Not only did Billy contribute his free time to Linfield Athletics, he was an important financial donor and vocal fundraiser.
Just after he graduated, Billy and another donor paid the necessary financial guarantee to bring the men’s basketball team of Whitman College from Walla Walla to McMinnville for two games in the 1925-26 season.
Forty-five years later when former track and field coach John Knight first arrived at Linfield, he was unhappy with the track facility, which was cinder at the time.
Said Knight: “Billy inspired me to work and quit complaining about things. We needed an all-weather track and Billy helped make it a reality.”
Not only did Billy convince Knight to work on raising money for a new rubberized track, he volunteered to supervise the effort and launched the campaign by donating the first $1,000. The project was completed in 1972.
His generosity and commitment to Linfield athletic facilities is not surprising, considering his father donated the property to the college that Maxwell Field was established on.
Five years after he had graduated, Billy was appointed to serve on the Linfield Board of Trustees, a position he held until his death in 1976 at age 73.

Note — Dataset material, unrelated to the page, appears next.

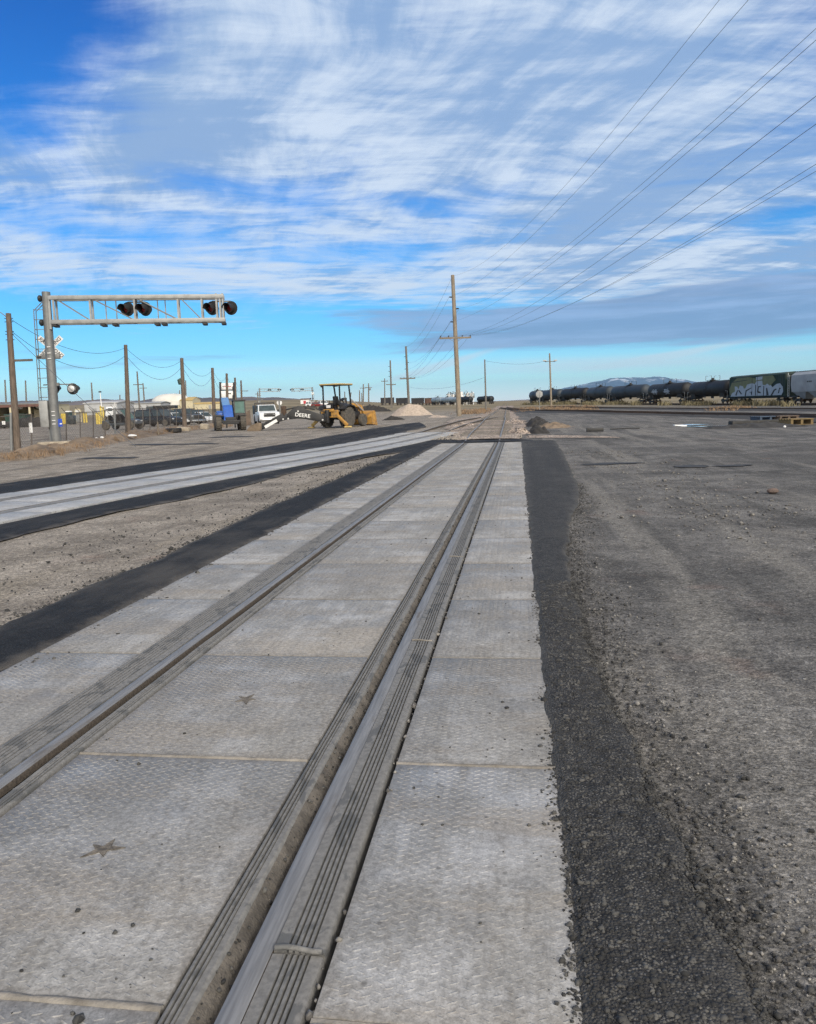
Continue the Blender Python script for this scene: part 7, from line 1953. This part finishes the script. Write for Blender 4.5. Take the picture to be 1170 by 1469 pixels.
# far train beyond the gravel pile: gondolas and tank cars
gl = [(545, 566, 'boxcar_dark'), (567, 588, 'boxcar_dark'), (589, 609, 'boxcar_dark'), (608, 631, 'boxcar_rust')]
fz = lambda px: 470
for i, (pa, pb, mt) in enumerate(gl):
    D0 = 430; a, b_ = far(pa, D0), far(pb, D0); c = (a + b_) / 2; L = (b_ - a).length; hh = pxm(c, 10.0) - .9
    lb = ['dark gondola car at the far end beyond the power poles', 'dark gondola car just behind the crossarm power pole', 'dark gondola car between the power pole and the rusty car', 'rusty brown gondola car next to the distant white tank cars'][i]
    t = thing('gondola_car', lb, 'gondola car', c + Vector((0, 0, .25)), yaw(b_ - a), 'gondola cars of the distant train')
    m = MB(); m.box((0, 0, .9 + hh / 2), (L - .6, 3, hh)); m.build('body', M[mt], t)
    m = MB()
    for k in range(10): m.box((-L / 2 + .8 + k * (L - 1.6) / 9, -1.53, .9 + hh / 2), (.22, .10, hh))
    m.box((0, -1.55, .9 + hh), (L - .5, .16, .2)); m.build('side_post', M['boxcar_dark'], t)
    for s in (-1, 1): bogie(t, s * (L / 2 - 2))
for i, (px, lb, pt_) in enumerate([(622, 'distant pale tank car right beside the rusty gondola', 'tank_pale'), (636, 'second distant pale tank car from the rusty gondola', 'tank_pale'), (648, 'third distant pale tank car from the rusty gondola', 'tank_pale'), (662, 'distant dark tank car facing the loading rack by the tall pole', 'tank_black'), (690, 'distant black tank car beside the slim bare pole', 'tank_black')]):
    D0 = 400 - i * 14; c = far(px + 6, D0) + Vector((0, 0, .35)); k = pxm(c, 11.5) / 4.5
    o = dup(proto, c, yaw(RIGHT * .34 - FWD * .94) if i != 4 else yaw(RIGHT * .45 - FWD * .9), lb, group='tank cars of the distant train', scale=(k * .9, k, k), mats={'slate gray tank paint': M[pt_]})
# loading rack with pipes behind the pole
pp = far(668, 405); t = thing('loading_rack', 'silvery loading rack of pipes and small tanks behind the tall pole', 'loading rack', pp, yaw(RIGHT)); k = pxm(pp, 1); rnd = random.Random(4)
m = MB()
for x in (-26, -21, -15, -4, 1, 5, 8, 11): m.bar((x * k, rnd.uniform(-2, 2), 0), (x * k, rnd.uniform(-2, 2), rnd.uniform(13, 19) * k), .35)
m.build('column', M['silver'], t)
m = MB()
for z in (9, 12.5, 15): m.bar((-28 * k, 0, z * k), (13 * k, 0, z * k + rnd.uniform(-.5, .5)), .28)
for _ in range(34):
    x, z = rnd.uniform(-27, 13) * k, rnd.uniform(9, 17) * k; m.tube([(x, rnd.uniform(-2, 2), z), (x + rnd.uniform(-1, 1) * k, 0, z + rnd.uniform(1, 3.5) * k), (x + rnd.uniform(-3, 3) * k, 0, z + rnd.uniform(1, 3) * k)], .14, 5)
m.build('pipework', M['galv_dark'], t)
for x, z, s in ((-24, 12, 1.6), (-18, 11.5, 1.4), (-11, 12.5, 1.8), (-6, 14, 1.7), (3, 13, 1.5), (8, 12.5, 1.4)):
    m = MB(); m.cyl((x * k, .5, z * k - s), (x * k, .5, z * k + s), .75, n=10); m.build('vessel', M['white'], t)

# ------------------------------------------------------------------ dry brush below the train, pallets, plates
sp = []
for _ in range(240):
    i = random.uniform(0, 8.6); a = int(i); p = BP[a].lerp(BP[min(a + 1, 9)], i - a); d = Vector((CX - p.x, -p.y, 0)).normalized(); p = p + d * random.uniform(2.5, 9) + RIGHT * random.gauss(0, 2.0)
    if mnoise.noise((p.x * .12, p.y * .12, 3)) > -.12: p.z = float(terr(p.x, p.y)); sp.append(p)
grass('dry_brush', 'yellow dry brush growing along the train', sp, 1.0, M['brush'], 26, .10, .9)
sp = [far(random.uniform(745, 850), random.uniform(115, 190)) for _ in range(120)] + [far(random.uniform(1020, 1075), random.uniform(100, 130)) for _ in range(30)] + [far(random.uniform(660, 700), random.uniform(110, 190)) for _ in range(50)]
grass('dry_grass', 'reddish dry grass around the floodlight pole', sp, .38, M['brush_red'], 22, .06, 1.2)


def pallet(label, px, py, mat, n, w=1.9, group='pallets on the lot'):
    p = at(px, py); t = thing('pallet', label, 'pallet', p, yaw(RIGHT * .97 + FWD * .12), group); t.scale = (1, 1, .62)
    m = MB()
    for x in (-w / 2 + .1, 0, w / 2 - .1): m.box((x, 0, .26), (.14, 1.1, .40))
    m.build('runner', M[mat], t)
    m = MB()
    for y_ in (-.5, -.25, 0, .25, .5): m.box((0, y_, .50), (w, .16, .08)); m.box((0, y_, .03), (w, .16, .05))
    m.build('deck_board', M[mat], t); return t


pallet('yellowish wooden pallet lying at the end of the row by the tracks', 1141, 609.2, 'pallet_y', 1, 1.35)
pallet('blue painted wooden pallet lying behind the low gray mound', 1098, 604.6, 'pallet_b', 1, 1.5)
pallet('weathered dark pallet between the blue and the yellowish one', 1124, 604.0, 'plank', 1, 1.3)
p = at(853, 619.5); m = MB(); m.box((0, 0, .1), (.85, .12, .20)); o = m.build('steel_plate', M['black'], bevel=.01); o.location = p; o.rotation_euler = (0, 0, yaw(RIGHT)); tag(o, 'small black steel plate standing on the dirt lot', 'steel plate')
p = at(875, 617); m = MB(); m.tube([(0, 0, .05), (.9, .1, .06), (1.6, .3, .04)], .035, 6); o = m.build('steel_bar', M['black']); o.location = p; o.rotation_euler = (0, 0, yaw(RIGHT)); tag(o, 'thin black bar lying beside the small black plate', 'steel bar')
p = at(975, 611.5); m = MB(); m.box((0, 0, .04), (.7, .3, .08), Matrix.Rotation(.05, 3, 'Y')); o = m.build('broken_slab', M['white'], bevel=.02); o.location = p; o.rotation_euler = (0, 0, yaw(RIGHT)); tag(o, 'white flat slab lying in the puddles', 'slab')
p = at(1102, 611); m = MB(); m.box((0, 0, .12), (3.4, .5, .26)); o = m.build('concrete_beam', M['tar'], bevel=.04); o.location = at(1088, 609); o.rotation_euler = (0, 0, yaw(RIGHT * .99 + FWD * .1)); tag(o, 'long gray concrete beam lying in front of the pallets', 'concrete beam')
p = at(1125, 613.6); m = MB(); m.ell((0, 0, .05), (.07, .06, .06), 9, 6); o = m.build('stone', M['white'], smooth=30); o.location = p; tag(o, 'white stone lying in front of the yellowish pallet', 'stone')
p = at(1108, 706); m = MB(); m.ell((0, 0, .02), (.10, .07, .05), 8, 5); o = m.build('brick_fragment', simple('brick', (.13, .095, .08), .9)); o.location = p; tag(o, 'small reddish brick fragment alone on the dirt lot', 'brick')
for k in range(2):
    p = at((505, 480)[k], (588, 586)[k]); 
# small vehicles and barriers far behind the boom
for i, (px, D, w, h, mt, lb) in enumerate([(447, 300, 4.6, 1.6, 'carwhite', 'tiny white car crossing beyond the backhoe boom'), (455, 290, 4.4, 1.5, 'lens', 'tiny red car crossing beyond the backhoe boom'), (465, 310, 5.5, 2.0, 'carwhite', 'tiny white van beyond the backhoe frame')]):
    pp = far(px, D); car('parked_car', lb, 'car', pp, yaw(RIGHT), 'suv', mt, w, 1.8, h + .15, 'distant cars beyond the backhoe')

# ------------------------------------------------------------------ air: thin haze over the plain, the sky outside it
m = MB(); m.box((0, 15500, 460), (58000, 36000, 960))
hz, gh, bh_ = newmat('thin haze'); hz.node_tree.nodes.clear(); gh = G(hz.node_tree)
pv = gh.new('ShaderNodeVolumePrincipled'); pv.inputs['Color'].default_value = (.48, .74, 1.0, 1); pv.inputs['Density'].default_value = 3.2e-5; pv.inputs['Anisotropy'].default_value = .2
gh.L.new(pv.outputs[0], gh.new('ShaderNodeOutputMaterial').inputs['Volume'])
hz.cycles.homogeneous_volume = True
hzo = m.build('haze', hz, smooth=0); hzo['kind'] = 'stuff'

Billy’s commitment to his community extended beyond Linfield. The list of those he served includes:
52 years as a member of the First Baptist Church
41 years as a member of the McMinnville Kiwanis Club
25 years with the local Boy Scouts Troop
18 years as McMinnville High School principal
4 years as Yamhill County Assessor
And many years as President of the McMinnville Quarterback Booster Club
Billy’s pleasant disposition and good humor, coupled with his refusal to recognize as a handicap the crippling effect of his early age polio attack, cultivated a world of friends. In a long, active life, he contributed much to the youth with whom he loved to work with, and the community institutions and organizations he ably served.
In summing up Billy’s life at his 1976 memorial service, the Rev. Bernie Turner said “Some of us are handicapped. Billy simply was not.”
While living in McMinnville, Billy and his late wife, Hilda, who also graduated from Linfield, raised two children, Harold and Donna.